Question

Two students are asked to find the height of a particular building using a barometer. Instead of using the barometer as an altitude measuring device, they take it to the roof of the building and drop it off, timing its fall. One student reports a fall time of 2.0 s, and the other, 2.3 s. What % difference does the 0.3 s make for the estimates of the building’s height?

Short answer

The obtained percentage difference in the heights of the building is \(27.7\% \).

Step-by-step solution

Kinematics equation

In solving problems related to percentage, first, calculate the difference in the heights of the building reported by the two students and then divide it with the average height of the building.

Given data:

The fall time reported by one student is\({t_1} = 2\;{\rm{s}}\).

The fall time reported by the other student is\({t_2} = 2.3\;{\rm{s}}\).

The relation used to find the height of the building is given by:

\(h = u{t_1} + \frac{1}{2}g{t_1}^2\)

Here, u is the initial speed whose value is zero as measured by the barometer, and g is the gravitational acceleration.

On plugging the values in the above relation, you get:

\(\begin{aligned}h &= \left( 0 \right){t_1} + \frac{1}{2}\left( {9.81\;{\rm{m/}}{{\rm{s}}^2}} \right){\left( {2\;{\rm{s}}} \right)^2}\\h &= 19.62\;{\rm{m}}\end{aligned}\)

Calculation of the height of the building

The relation used to find the height of the building as reported by the other student is given by:

\(h' = u{t_2} + \frac{1}{2}g{t_2}^2\)

On plugging the values in the above relation, you get:

\(\begin{aligned}h' &= \left( 0 \right){t_2} + \frac{1}{2}\left( {9.81\;{\rm{m/}}{{\rm{s}}^2}} \right){\left( {2.3\;{\rm{s}}} \right)^2}\\h' &= 25.94\;{\rm{m}}\end{aligned}\)

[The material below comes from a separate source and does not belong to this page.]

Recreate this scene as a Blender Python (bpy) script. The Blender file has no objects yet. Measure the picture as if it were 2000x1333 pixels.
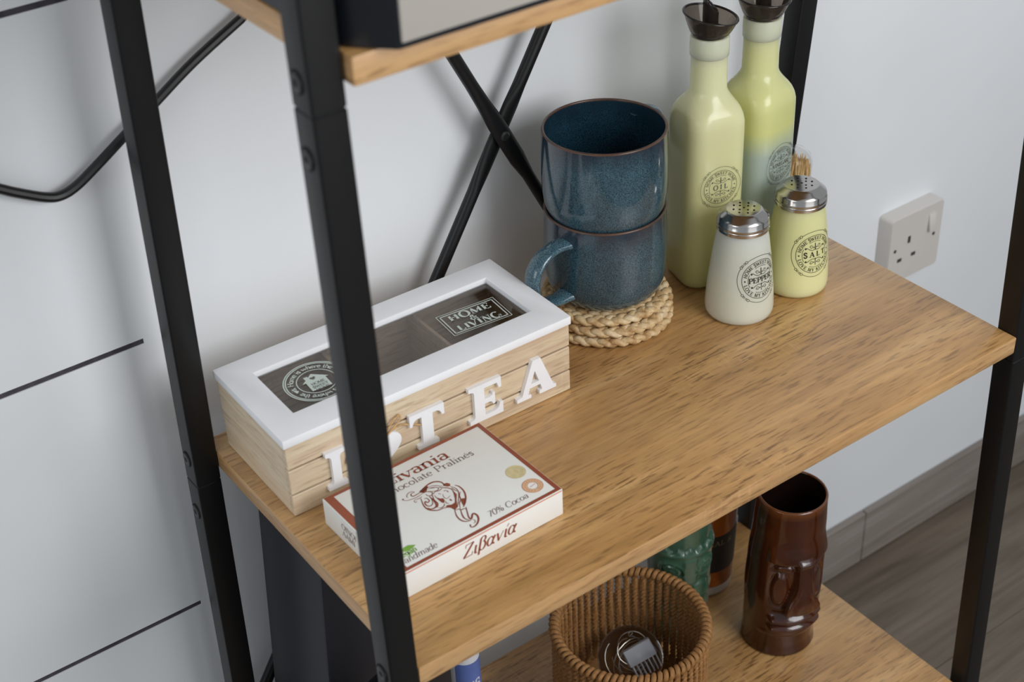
import bpy, bmesh, math, random
from mathutils import Vector, Matrix

SC = bpy.context.scene
COL = SC.collection
PI = math.pi
random.seed(7)

# ------------------------------------------------------------------ camera, light, exposure
cam_d = bpy.data.cameras.new('camera')
cam = bpy.data.objects.new('camera', cam_d)
COL.objects.link(cam)
RIGHT = Vector((0.80757781, -0.58829203, -0.04160005))
DOWN = Vector((-0.36155, -0.43812056, -0.82300181))
FWD = Vector((0.46593956, 0.6796785, -0.56651343))
CAMP = Vector((-0.32711463, -0.60372341, 0.72511733))
m = Matrix.Identity(4)
for i in range(3):
    m[i][0] = RIGHT[i]; m[i][1] = -DOWN[i]; m[i][2] = -FWD[i]; m[i][3] = CAMP[i]
cam.matrix_world = m
cam_d.sensor_width = 36.0
cam_d.lens = 2917.6 / 2000 * 36
cam_d.clip_start = 0.01
cam_d.dof.use_dof = True
cam_d.dof.focus_distance = 1.25
cam_d.dof.aperture_fstop = 8.5
SC.camera = cam

W = bpy.data.worlds.new('room_light'); SC.world = W
W.use_nodes = True
W.node_tree.nodes['Background'].inputs[0].default_value = (0.90, 0.95, 1.0, 1)
W.node_tree.nodes['Background'].inputs[1].default_value = 0.40

def area(name, loc, target, sx, sy, power, col):
    l = bpy.data.lights.new(name, 'AREA'); l.shape = 'RECTANGLE'; l.size = sx; l.size_y = sy
    l.energy = power; l.color = col
    o = bpy.data.objects.new(name, l); COL.objects.link(o); o.location = loc
    d = Vector(target) - Vector(loc)
    o.rotation_euler = d.to_track_quat('-Z', 'Y').to_euler()
    return o
area('front_fill_light', (0.3, -1.6, 0.45), (0.25, 0.2, 0.05), 1.2, 1.2, 3.8, (0.98, 0.99, 1.0))  # added frontal fill without a known source, power fitted to surface brightness
area('near_fill_light', (0.55, -0.95, 0.75), (0.25, 0.2, 0.05), 0.7, 0.7, 10.2, (0.985, 0.99, 1.0))  # added lamp close in front, placed and powered to match surface tones
area('window_light_left', (-2.0, -0.35, 0.8), (0.25, 0.2, 0.05), 0.9, 1.2, 8.6, (0.91, 0.96, 1.0))

SC.view_settings.view_transform = 'Standard'
SC.view_settings.look = 'None'
SC.view_settings.gamma = 1.0
SC.view_settings.use_curve_mapping = False
SC.view_settings.exposure = 0.10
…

Calculation of percentage difference in building’s height

The relation used to find the average height of the building is given by:

\(\begin{aligned}H &= \frac{{h + h'}}{2}\\H &= \left( {\frac{{19.62\;{\rm{m}} + 25.94\;{\rm{m}}}}{2}} \right)\\H &= 22.78\;{\rm{m}}\end{aligned}\)

To determine the percentage, you can use the formula

\(\% P = \frac{{h' - h}}{H} \times 100\% \)

On plugging the values in the above relation, you get:

\(\begin{aligned}\% P &= \frac{{25.94\;{\rm{m}} - 19.62\;{\rm{m}}}}{{22.78\;{\rm{m}}}} \times 100\% \\\% P &= 27.7\% \end{aligned}\)

Thus, the percentage difference is \(27.7\% \).